Todos esses fatores, em conjunto, são analisados com cada vez mais cuidado e curiosidade por investidores, o que já se traduz no preço dos papéis da companhia. As ações estão cotadas a 270,20 dólares de Hong Kong, valor mais próximo da máxima do último ano (333 dólares de Hong Kong) do que da mínima, de 165 HK$. Hoje, a BYD é avaliada na bolsa de Hong Kong a 901,22 bilhões HK$ (cerca de R$ 619,3 bilhões).
As intenções são boas, o precedente da companhia no país é bom, mas mesmo com todos os fatores em jogo, o Brasil apresenta peculiaridades que os demais mercados (chinês, norte-americano e europeu) não apresentam, sendo a principal delas o consumo de etanol. A BYD tem uma larga e vasta experiência com baterias de íon-lítio, mas diante de custos crescentes e do hábito do consumidor brasileiro com o combustível que vem da cana-de-açúcar, uma questão a ser resolvida para o futuro é como (e se) a montadora vai desenvolver novas baterias à base de etanol para operar no país, por exemplo.
Além disso, a questão da infraestrutura de carregadores e do desempenho que os veículos terão no país também permanece sob observação. O Brasil não tem, ainda, uma ampla rede de carregadores nem mesmo nos grandes centros urbanos, uma questão que piora ainda mais em cidades menores.
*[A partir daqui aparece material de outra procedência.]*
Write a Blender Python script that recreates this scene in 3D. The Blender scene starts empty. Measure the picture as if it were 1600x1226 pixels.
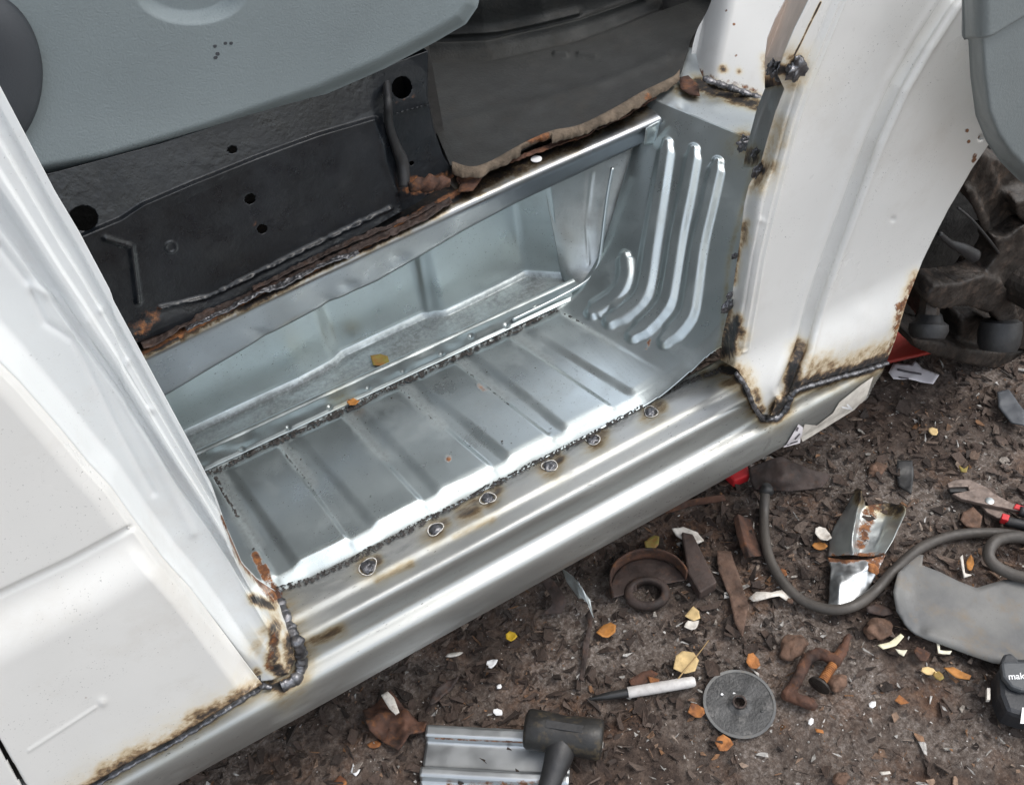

A companhia também vai ter de driblar esse desafio, a exemplo do que outras montadoras vêm fazendo.
O que se sabe, ao menos por enquanto, é que se a BYD continuar na trajetória de crescimento e de sucesso que obteve até agora, o futuro da operação da companhia (e dos carros elétricos) no Brasil tende a ser cada vez mais promissor. O tamanho do mercado que a companhia vai conseguir abocanhar por aqui é incerto, mas deve tornar, de todo modo, a competição cada vez mais acirrada.